Russians At War DVD
Product Description
Assembled by American documentary film maker and editor Helen Van Dongan using government approved newsreel footage taken by anonymous Soviet cameramen. This pro-soviet treatment of the Russian winter offensive of 1941-42 was designed as propaganda for the American public. Red Army forces enter recently liberated Soviet towns and villages and are greeted enthusiastically by the local inhabitants. Ordinary Russian civilians: everyone from housewives to schoolchildren participate in the war effort, working around the clock in munitions factories. Partisans and regular army troops share food and tobacco behind enemy lines, German troops, holed up in a house, are surrounded, then taken prisoner.
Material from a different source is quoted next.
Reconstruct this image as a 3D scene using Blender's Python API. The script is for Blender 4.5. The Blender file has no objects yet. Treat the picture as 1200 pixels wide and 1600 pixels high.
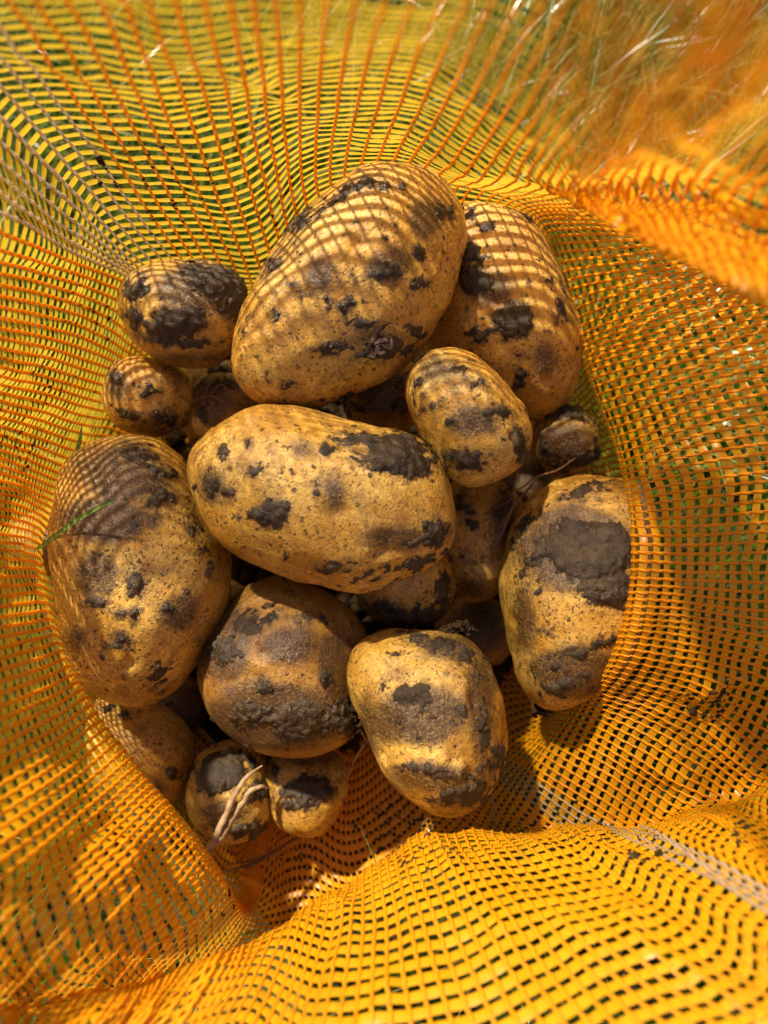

Luftwaffe pilots are also captured while Soviet propaganda leaflets are dropped behind enemy lines, guaranteeing safe haven in the Soviet Union for any Nazi serviceman who voluntarily surrenders, one of these captured pilots speaks to his comrades over a loudspeaker to “prove” he is being treated decently. Workers, infantrymen, and officers pledge up to half of their pay to the war effort. Soviet troops at the front enjoy their Saturday night bath. Mail from home and the patriotic “fighting newspaper” are delivered to the front.
USSR, 1943, B&W, 60 minutes, English narration.